**ROWS**
● ● ● ●
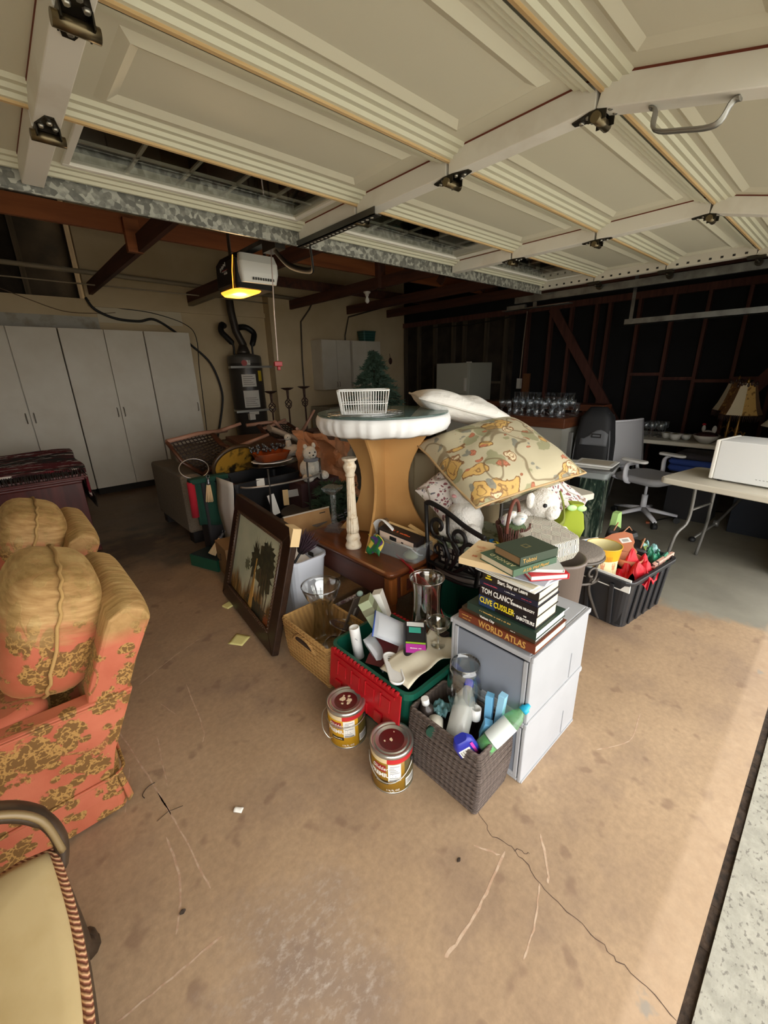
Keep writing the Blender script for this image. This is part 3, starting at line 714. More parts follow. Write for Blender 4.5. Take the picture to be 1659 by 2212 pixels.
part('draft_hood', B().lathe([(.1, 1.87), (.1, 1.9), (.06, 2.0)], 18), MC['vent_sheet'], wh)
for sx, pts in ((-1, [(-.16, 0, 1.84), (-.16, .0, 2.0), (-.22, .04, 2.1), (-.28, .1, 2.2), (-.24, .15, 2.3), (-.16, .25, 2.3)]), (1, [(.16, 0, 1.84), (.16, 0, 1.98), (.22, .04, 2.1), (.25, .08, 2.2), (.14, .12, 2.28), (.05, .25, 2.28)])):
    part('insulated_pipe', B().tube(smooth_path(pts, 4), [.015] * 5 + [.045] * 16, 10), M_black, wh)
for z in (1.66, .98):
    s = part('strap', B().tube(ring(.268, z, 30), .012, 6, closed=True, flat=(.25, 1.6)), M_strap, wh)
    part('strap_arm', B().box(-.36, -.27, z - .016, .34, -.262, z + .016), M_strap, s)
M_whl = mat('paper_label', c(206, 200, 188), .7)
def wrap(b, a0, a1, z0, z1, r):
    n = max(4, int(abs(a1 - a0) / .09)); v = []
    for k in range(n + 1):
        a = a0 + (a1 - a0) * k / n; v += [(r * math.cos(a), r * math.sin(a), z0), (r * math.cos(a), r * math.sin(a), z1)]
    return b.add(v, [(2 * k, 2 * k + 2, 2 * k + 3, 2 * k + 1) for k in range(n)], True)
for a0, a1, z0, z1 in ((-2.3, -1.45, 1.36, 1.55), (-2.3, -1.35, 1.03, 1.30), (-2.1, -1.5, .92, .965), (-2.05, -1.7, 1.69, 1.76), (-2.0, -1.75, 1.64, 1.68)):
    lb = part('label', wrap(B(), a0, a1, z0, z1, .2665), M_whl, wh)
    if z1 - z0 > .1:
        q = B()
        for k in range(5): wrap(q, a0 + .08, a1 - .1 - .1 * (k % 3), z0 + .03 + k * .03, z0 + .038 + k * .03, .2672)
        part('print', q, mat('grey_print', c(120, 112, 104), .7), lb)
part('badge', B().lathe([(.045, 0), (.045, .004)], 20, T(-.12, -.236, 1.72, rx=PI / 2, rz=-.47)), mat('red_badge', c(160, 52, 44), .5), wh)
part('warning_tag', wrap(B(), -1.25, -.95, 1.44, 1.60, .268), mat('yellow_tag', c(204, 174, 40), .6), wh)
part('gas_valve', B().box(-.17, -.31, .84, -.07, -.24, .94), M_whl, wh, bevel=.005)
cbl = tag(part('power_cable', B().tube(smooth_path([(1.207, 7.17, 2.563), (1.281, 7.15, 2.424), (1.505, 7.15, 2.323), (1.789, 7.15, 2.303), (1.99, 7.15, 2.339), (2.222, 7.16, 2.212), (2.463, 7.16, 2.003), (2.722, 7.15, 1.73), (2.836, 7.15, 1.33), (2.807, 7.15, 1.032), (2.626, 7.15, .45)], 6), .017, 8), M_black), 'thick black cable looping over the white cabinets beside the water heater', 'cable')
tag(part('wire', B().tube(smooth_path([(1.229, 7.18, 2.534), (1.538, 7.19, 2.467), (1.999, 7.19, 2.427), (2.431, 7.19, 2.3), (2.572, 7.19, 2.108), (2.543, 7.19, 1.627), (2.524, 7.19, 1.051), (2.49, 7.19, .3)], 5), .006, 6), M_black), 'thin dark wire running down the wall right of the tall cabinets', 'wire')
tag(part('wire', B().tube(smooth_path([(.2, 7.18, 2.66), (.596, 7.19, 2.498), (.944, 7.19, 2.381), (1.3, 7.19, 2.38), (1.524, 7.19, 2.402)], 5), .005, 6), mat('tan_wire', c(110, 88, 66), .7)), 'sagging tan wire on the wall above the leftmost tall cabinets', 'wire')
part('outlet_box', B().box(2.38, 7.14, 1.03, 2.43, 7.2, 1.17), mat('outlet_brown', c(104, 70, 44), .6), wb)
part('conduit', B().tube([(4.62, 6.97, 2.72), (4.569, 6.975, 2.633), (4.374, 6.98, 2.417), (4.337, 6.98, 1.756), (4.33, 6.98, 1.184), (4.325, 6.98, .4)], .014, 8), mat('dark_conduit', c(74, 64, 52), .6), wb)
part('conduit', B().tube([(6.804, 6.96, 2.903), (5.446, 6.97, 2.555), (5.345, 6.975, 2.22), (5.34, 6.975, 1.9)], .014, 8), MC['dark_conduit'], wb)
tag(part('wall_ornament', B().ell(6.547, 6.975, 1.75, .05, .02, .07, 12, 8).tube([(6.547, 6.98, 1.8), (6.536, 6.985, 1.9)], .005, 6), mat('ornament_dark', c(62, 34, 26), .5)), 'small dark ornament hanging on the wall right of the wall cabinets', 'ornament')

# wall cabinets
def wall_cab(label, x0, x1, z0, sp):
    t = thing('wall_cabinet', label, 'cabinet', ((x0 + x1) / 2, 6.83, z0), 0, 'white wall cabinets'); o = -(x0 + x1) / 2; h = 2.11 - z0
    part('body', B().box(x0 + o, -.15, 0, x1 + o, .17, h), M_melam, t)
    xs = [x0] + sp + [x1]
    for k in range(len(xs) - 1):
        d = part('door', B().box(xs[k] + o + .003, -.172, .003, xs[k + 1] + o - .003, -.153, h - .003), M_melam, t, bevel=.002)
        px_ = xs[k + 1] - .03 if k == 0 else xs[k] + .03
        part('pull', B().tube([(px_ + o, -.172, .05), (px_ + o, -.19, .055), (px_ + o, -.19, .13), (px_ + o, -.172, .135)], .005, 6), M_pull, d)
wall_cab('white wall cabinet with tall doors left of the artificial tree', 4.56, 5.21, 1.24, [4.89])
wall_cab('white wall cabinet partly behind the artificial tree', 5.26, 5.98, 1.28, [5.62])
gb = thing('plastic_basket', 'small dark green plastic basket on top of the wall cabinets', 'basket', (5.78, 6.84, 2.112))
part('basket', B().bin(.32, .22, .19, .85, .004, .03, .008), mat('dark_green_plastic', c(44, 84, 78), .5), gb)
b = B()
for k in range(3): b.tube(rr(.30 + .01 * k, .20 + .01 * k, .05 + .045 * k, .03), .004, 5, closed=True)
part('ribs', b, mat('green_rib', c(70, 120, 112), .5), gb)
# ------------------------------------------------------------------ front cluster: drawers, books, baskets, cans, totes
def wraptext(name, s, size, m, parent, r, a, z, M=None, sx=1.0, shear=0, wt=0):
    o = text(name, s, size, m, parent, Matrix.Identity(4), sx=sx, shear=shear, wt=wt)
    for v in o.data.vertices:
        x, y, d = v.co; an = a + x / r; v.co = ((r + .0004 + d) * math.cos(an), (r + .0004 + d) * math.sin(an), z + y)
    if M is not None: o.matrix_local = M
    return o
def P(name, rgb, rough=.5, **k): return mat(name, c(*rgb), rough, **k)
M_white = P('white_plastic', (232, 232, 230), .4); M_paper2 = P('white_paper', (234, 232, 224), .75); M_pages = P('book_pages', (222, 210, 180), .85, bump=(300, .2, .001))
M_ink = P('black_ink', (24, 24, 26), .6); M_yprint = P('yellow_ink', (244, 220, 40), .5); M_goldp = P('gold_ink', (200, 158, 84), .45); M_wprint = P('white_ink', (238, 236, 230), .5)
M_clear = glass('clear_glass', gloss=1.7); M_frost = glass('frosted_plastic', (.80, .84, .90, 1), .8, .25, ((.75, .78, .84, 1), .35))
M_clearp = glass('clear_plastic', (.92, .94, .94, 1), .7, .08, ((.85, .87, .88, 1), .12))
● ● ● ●
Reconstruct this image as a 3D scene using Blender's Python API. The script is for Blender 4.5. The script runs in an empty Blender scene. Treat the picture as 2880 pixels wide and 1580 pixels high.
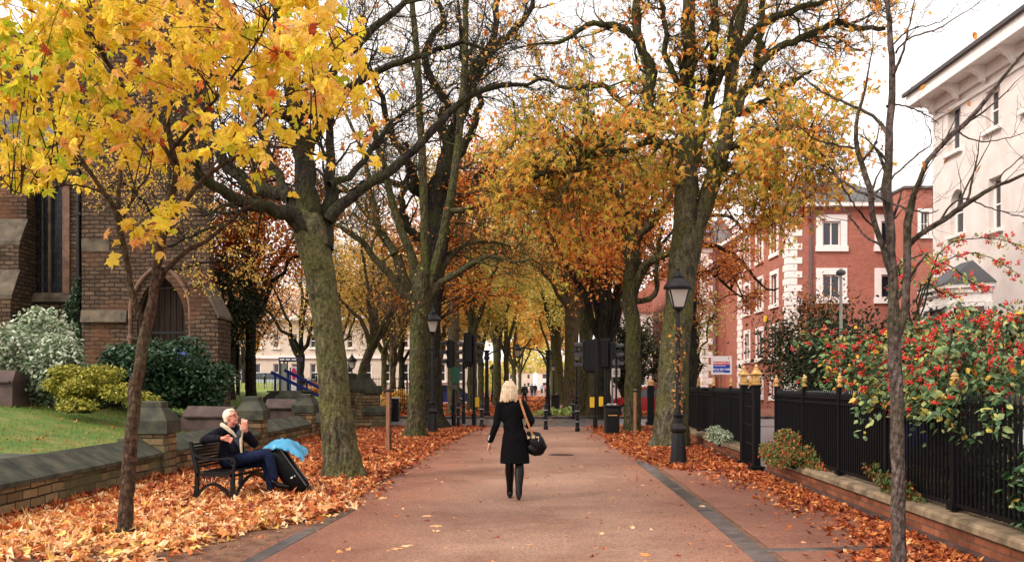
● ● ● ●
**TASK**
Copy and report every line where the word "picture" is present.

**SOLVED EXERCISE**
Keep writing the Blender script for this image. This is part 3, starting at line 714. More parts follow. Write for Blender 4.5. Take the picture to be 1659 by 2212 pixels.
Reconstruct this image as a 3D scene using Blender's Python API. The script is for Blender 4.5. The script runs in an empty Blender scene. Treat the picture as 2880 pixels wide and 1580 pixels high.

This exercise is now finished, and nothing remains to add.